Porn is also overwhelmingly made for and consumed by men. A study published in the journal “Professional Psychology: Research and Practice” in 1999 found that males make up roughly two-thirds of porn consumers, which means that porn is often tailored toward men and their fantasies of subservi­ent women.

There’s nothing wrong with a little dominance or submission in porn if that’s what you’re into, but children exposed to this kind of gender-based power dynamic run the risk of interpreting this behavior as the norm instead of fantasy role-playing.

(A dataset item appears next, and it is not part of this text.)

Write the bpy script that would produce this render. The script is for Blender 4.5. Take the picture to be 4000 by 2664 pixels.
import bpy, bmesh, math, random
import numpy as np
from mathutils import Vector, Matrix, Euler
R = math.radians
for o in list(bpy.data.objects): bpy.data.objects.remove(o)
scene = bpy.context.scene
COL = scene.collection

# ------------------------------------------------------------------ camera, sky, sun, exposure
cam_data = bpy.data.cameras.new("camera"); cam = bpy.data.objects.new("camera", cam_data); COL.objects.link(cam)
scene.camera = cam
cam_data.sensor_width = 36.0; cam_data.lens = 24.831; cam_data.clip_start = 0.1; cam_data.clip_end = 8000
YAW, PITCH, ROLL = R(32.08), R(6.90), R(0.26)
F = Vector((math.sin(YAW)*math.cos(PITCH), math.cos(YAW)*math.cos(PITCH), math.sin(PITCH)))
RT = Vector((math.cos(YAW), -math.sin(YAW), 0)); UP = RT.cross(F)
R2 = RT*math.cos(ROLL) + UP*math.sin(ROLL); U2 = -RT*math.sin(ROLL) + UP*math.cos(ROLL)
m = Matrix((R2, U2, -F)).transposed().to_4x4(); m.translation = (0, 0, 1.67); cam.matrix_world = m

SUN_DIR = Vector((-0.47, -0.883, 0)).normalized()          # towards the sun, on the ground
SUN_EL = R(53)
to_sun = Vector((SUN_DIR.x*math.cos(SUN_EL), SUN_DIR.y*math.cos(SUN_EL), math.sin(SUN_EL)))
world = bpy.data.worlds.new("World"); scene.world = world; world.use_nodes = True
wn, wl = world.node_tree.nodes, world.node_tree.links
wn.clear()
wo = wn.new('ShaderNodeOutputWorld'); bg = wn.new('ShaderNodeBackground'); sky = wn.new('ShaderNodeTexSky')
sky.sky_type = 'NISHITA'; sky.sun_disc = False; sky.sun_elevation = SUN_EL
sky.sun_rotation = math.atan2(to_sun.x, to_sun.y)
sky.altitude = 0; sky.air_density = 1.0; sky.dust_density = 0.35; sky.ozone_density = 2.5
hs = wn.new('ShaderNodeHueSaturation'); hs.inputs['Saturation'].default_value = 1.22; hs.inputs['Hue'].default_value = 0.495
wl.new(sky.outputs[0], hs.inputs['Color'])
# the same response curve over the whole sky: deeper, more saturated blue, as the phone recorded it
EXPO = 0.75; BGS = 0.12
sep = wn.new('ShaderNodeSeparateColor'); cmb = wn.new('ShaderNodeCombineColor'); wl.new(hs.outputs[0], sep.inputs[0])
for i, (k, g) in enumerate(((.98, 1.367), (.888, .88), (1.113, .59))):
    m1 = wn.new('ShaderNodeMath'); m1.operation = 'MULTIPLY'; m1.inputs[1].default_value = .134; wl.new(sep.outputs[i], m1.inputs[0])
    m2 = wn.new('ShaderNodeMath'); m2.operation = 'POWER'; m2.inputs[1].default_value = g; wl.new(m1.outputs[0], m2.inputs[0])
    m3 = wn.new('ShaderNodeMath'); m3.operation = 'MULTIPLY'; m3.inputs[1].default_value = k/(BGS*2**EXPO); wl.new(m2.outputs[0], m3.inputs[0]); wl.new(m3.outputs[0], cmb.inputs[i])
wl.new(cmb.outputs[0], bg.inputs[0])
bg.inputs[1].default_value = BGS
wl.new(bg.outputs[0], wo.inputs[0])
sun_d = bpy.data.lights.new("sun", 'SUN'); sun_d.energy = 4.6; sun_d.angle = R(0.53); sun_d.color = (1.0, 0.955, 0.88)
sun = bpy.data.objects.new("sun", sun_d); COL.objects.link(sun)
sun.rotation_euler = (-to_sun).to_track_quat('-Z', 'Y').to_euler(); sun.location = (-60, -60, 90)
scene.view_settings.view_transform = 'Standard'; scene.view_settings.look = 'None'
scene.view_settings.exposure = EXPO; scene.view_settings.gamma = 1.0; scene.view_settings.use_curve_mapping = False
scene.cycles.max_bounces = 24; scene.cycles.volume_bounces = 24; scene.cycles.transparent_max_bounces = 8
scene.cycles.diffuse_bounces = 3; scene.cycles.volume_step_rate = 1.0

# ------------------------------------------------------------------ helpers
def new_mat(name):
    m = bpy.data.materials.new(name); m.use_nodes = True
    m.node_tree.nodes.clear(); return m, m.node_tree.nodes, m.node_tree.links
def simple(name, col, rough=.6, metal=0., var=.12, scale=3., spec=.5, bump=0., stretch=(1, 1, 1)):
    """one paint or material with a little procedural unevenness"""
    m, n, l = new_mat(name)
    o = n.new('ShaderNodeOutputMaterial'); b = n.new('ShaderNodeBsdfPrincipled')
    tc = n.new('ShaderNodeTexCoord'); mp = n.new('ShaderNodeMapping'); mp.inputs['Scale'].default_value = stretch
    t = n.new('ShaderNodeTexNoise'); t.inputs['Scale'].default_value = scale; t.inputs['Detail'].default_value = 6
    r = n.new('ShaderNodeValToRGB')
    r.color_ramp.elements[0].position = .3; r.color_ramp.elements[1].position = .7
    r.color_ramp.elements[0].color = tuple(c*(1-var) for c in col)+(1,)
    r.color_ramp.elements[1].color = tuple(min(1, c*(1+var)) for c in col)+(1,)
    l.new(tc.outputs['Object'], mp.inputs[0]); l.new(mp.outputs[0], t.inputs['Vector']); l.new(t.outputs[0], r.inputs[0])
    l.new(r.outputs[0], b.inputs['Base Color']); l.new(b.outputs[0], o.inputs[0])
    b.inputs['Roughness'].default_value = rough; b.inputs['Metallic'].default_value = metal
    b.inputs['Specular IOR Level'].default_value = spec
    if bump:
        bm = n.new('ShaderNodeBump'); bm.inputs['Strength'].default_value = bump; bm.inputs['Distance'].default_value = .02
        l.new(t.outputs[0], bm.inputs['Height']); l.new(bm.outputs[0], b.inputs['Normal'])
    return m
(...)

Sex is a two-way street, on which both genders must travel. In a world already struggling with sexism and misogyny, porn often serves to reinforce the subservient roles women play in popular culture. Introducing boys to sex through porn without any ex­planation of how sex works in the real world is not a good way to set them up for a healthy adult sex life.

The trick isn’t to hide away the porn in a lockbox or blanket your computer in passwords and security programs — childlike curiosity has a way of getting past those types of measures. The solution is to stop treating sex like some sort of taboo topic. If you have a little brother, cousin or nephew who is coming into porn-viewing age, strike up a conversation with him about how porn differs from real life sex.

And if you grew up watching internet porn, remember that porn is meant to satisfy your fantasies, not mimic what sex is like in the real world. If you find yourself watching a particularly lewd scene that you want to act out, discuss it with your partner and lay out some ground rules. If you’re lucky, you might just be able to turn that fantasy into reality.